_Task requirements_
Reproduce nothing but the closing run of lines: the line with "fr = b.build('drawer', M['mint_d'], cab)" and each line that follows it to the end of the data.

### Material provided

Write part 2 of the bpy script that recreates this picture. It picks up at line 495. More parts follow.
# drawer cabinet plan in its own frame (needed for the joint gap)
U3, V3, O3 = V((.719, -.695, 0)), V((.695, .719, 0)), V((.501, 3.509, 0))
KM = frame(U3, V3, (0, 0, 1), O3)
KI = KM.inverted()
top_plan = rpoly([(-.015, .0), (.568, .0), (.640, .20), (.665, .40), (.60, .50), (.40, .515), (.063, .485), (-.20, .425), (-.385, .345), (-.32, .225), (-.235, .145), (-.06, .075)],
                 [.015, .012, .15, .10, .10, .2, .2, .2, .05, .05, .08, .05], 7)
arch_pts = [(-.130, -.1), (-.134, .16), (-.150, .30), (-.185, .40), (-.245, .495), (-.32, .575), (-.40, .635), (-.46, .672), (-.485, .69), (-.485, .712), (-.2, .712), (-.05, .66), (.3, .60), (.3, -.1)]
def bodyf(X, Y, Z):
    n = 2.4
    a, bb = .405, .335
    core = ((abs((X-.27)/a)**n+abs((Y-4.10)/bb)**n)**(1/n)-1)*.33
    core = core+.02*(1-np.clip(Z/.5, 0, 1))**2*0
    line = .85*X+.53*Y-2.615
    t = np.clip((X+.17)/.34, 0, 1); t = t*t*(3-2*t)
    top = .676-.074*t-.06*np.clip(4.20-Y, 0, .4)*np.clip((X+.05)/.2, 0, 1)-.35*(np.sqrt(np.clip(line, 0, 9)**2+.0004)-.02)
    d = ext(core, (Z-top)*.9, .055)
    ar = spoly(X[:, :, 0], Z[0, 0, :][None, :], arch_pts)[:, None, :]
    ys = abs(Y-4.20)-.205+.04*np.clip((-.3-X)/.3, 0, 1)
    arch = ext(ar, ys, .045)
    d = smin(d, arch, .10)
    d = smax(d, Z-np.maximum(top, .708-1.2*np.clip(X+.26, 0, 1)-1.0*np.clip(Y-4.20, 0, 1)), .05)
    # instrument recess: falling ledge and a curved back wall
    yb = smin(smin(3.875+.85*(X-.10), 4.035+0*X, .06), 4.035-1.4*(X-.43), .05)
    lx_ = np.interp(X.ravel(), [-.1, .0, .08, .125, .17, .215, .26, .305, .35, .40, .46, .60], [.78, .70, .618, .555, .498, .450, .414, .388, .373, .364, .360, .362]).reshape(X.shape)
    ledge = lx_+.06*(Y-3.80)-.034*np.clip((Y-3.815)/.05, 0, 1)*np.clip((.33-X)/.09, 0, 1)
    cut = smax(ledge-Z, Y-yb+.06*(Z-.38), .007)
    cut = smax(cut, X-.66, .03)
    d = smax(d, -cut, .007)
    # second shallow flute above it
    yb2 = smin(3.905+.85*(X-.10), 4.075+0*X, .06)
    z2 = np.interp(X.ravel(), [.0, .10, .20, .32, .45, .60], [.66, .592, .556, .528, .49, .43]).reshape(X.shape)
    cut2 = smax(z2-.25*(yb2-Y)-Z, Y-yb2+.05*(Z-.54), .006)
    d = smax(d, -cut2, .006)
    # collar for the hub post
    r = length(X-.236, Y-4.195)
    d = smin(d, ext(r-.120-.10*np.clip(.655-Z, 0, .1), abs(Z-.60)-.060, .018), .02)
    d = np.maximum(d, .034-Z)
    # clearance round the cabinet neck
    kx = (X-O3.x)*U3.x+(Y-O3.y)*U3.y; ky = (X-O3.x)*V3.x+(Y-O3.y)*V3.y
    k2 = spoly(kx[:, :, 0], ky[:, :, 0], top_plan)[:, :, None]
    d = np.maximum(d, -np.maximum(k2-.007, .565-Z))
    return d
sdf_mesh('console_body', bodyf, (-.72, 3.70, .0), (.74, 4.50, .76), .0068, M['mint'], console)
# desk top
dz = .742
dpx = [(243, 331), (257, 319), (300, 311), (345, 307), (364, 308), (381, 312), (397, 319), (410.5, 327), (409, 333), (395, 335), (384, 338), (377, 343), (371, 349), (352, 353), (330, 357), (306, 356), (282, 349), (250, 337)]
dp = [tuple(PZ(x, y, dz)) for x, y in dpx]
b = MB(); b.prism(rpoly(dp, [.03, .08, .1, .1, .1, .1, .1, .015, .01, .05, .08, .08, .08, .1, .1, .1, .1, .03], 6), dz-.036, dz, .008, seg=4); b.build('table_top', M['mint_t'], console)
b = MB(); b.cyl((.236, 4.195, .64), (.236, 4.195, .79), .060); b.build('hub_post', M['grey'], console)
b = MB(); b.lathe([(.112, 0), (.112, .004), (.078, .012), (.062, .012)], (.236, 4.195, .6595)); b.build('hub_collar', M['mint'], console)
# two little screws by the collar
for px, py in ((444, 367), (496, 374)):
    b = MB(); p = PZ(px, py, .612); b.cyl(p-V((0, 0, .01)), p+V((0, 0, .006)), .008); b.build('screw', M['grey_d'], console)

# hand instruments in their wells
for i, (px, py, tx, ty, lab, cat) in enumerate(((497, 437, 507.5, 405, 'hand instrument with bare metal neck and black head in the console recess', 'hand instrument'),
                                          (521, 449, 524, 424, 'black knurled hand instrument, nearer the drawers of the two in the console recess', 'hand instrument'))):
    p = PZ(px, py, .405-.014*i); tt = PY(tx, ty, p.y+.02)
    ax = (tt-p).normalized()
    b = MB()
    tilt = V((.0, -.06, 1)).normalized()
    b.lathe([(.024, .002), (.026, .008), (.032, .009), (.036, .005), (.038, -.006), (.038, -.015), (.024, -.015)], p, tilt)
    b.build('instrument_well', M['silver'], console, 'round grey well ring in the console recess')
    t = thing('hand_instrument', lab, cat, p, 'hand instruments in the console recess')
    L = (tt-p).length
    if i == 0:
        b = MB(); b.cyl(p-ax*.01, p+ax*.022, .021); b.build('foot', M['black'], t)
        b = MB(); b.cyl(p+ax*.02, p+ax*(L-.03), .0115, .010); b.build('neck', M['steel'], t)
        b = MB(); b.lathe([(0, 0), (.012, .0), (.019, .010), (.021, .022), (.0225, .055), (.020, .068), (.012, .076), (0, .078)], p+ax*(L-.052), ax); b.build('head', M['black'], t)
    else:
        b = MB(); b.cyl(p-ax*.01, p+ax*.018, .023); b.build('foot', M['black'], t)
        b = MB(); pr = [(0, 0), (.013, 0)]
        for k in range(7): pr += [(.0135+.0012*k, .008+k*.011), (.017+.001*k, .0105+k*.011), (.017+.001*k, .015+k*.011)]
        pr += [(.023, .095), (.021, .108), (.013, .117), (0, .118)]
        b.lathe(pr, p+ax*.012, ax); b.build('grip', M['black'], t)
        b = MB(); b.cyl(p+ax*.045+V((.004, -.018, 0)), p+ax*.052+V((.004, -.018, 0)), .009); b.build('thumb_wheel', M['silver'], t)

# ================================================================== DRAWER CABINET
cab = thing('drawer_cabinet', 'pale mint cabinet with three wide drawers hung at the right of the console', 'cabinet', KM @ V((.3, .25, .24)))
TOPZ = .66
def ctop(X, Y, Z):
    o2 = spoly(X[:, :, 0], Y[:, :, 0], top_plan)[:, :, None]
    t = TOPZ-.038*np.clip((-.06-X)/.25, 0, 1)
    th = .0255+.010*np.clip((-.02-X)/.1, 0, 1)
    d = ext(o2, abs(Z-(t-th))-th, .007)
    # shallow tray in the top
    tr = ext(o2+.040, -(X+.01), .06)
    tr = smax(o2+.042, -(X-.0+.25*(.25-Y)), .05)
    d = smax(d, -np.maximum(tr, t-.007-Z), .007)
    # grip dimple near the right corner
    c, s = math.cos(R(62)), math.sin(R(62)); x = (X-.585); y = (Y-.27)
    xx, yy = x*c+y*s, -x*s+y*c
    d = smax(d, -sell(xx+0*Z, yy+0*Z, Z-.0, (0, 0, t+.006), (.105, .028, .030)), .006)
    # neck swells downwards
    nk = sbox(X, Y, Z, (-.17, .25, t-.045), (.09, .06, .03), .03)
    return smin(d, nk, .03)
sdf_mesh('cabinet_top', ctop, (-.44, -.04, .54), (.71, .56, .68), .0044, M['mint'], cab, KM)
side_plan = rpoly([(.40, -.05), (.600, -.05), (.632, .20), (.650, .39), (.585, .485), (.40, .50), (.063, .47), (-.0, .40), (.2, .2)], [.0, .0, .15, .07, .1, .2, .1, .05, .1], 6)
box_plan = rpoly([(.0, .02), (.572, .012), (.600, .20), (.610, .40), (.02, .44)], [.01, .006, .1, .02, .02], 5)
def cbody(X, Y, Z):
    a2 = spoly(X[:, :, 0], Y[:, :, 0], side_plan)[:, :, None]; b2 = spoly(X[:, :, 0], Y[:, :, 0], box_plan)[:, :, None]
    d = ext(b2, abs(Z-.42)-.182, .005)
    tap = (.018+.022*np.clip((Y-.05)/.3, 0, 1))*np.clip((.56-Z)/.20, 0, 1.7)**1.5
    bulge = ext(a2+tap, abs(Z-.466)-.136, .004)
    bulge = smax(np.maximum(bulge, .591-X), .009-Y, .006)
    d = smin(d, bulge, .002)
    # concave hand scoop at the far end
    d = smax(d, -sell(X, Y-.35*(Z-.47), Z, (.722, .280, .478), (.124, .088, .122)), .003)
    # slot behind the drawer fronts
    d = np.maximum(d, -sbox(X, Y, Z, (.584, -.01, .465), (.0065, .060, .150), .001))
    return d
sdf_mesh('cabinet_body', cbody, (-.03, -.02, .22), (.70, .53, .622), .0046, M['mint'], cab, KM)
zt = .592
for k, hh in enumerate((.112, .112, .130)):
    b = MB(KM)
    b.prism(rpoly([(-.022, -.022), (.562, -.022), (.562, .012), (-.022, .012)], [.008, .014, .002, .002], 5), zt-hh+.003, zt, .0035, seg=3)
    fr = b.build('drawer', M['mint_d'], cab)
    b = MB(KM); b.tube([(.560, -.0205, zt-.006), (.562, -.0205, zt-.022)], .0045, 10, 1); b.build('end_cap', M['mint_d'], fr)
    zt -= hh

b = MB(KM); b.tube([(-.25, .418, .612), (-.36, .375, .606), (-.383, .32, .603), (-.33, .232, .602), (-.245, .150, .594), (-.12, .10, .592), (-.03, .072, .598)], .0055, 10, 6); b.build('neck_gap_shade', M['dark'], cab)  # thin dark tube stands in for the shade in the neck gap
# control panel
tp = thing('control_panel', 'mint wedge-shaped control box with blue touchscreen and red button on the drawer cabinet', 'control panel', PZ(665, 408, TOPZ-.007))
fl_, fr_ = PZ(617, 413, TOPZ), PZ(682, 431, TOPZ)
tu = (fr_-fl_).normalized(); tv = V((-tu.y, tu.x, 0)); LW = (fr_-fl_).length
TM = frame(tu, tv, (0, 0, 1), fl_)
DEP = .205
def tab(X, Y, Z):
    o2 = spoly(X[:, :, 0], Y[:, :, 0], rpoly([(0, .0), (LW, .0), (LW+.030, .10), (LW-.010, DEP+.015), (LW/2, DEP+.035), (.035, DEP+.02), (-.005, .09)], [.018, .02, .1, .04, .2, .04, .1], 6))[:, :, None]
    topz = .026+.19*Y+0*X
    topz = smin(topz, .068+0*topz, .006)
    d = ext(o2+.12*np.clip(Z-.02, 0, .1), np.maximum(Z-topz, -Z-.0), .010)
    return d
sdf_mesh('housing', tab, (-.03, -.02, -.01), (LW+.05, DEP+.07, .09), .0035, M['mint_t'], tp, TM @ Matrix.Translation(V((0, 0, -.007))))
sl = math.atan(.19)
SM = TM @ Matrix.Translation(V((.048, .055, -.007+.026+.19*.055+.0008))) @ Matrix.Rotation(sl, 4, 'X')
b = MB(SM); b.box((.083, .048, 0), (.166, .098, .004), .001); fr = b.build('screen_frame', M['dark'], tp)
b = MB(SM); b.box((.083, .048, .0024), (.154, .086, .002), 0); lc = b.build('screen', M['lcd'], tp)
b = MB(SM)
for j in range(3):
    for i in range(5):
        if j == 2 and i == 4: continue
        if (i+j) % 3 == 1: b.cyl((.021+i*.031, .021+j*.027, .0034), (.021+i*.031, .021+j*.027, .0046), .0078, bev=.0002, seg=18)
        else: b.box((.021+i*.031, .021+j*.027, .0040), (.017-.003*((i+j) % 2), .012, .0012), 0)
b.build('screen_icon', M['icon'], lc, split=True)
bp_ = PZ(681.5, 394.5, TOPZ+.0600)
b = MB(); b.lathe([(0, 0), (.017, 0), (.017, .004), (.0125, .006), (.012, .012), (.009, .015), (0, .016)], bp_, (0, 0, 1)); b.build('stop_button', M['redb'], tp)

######

_Exercise answer_
    fr = b.build('drawer', M['mint_d'], cab)
    b = MB(KM); b.tube([(.560, -.0205, zt-.006), (.562, -.0205, zt-.022)], .0045, 10, 1); b.build('end_cap', M['mint_d'], fr)
    zt -= hh

b = MB(KM); b.tube([(-.25, .418, .612), (-.36, .375, .606), (-.383, .32, .603), (-.33, .232, .602), (-.245, .150, .594), (-.12, .10, .592), (-.03, .072, .598)], .0055, 10, 6); b.build('neck_gap_shade', M['dark'], cab)  # thin dark tube stands in for the shade in the neck gap
# control panel
tp = thing('control_panel', 'mint wedge-shaped control box with blue touchscreen and red button on the drawer cabinet', 'control panel', PZ(665, 408, TOPZ-.007))
fl_, fr_ = PZ(617, 413, TOPZ), PZ(682, 431, TOPZ)
tu = (fr_-fl_).normalized(); tv = V((-tu.y, tu.x, 0)); LW = (fr_-fl_).length
TM = frame(tu, tv, (0, 0, 1), fl_)
DEP = .205
def tab(X, Y, Z):
    o2 = spoly(X[:, :, 0], Y[:, :, 0], rpoly([(0, .0), (LW, .0), (LW+.030, .10), (LW-.010, DEP+.015), (LW/2, DEP+.035), (.035, DEP+.02), (-.005, .09)], [.018, .02, .1, .04, .2, .04, .1], 6))[:, :, None]
    topz = .026+.19*Y+0*X
    topz = smin(topz, .068+0*topz, .006)
    d = ext(o2+.12*np.clip(Z-.02, 0, .1), np.maximum(Z-topz, -Z-.0), .010)
    return d
sdf_mesh('housing', tab, (-.03, -.02, -.01), (LW+.05, DEP+.07, .09), .0035, M['mint_t'], tp, TM @ Matrix.Translation(V((0, 0, -.007))))
sl = math.atan(.19)
SM = TM @ Matrix.Translation(V((.048, .055, -.007+.026+.19*.055+.0008))) @ Matrix.Rotation(sl, 4, 'X')
b = MB(SM); b.box((.083, .048, 0), (.166, .098, .004), .001); fr = b.build('screen_frame', M['dark'], tp)
b = MB(SM); b.box((.083, .048, .0024), (.154, .086, .002), 0); lc = b.build('screen', M['lcd'], tp)
b = MB(SM)
for j in range(3):
    for i in range(5):
        if j == 2 and i == 4: continue
        if (i+j) % 3 == 1: b.cyl((.021+i*.031, .021+j*.027, .0034), (.021+i*.031, .021+j*.027, .0046), .0078, bev=.0002, seg=18)
        else: b.box((.021+i*.031, .021+j*.027, .0040), (.017-.003*((i+j) % 2), .012, .0012), 0)
b.build('screen_icon', M['icon'], lc, split=True)
bp_ = PZ(681.5, 394.5, TOPZ+.0600)
b = MB(); b.lathe([(0, 0), (.017, 0), (.017, .004), (.0125, .006), (.012, .012), (.009, .015), (0, .016)], bp_, (0, 0, 1)); b.build('stop_button', M['redb'], tp)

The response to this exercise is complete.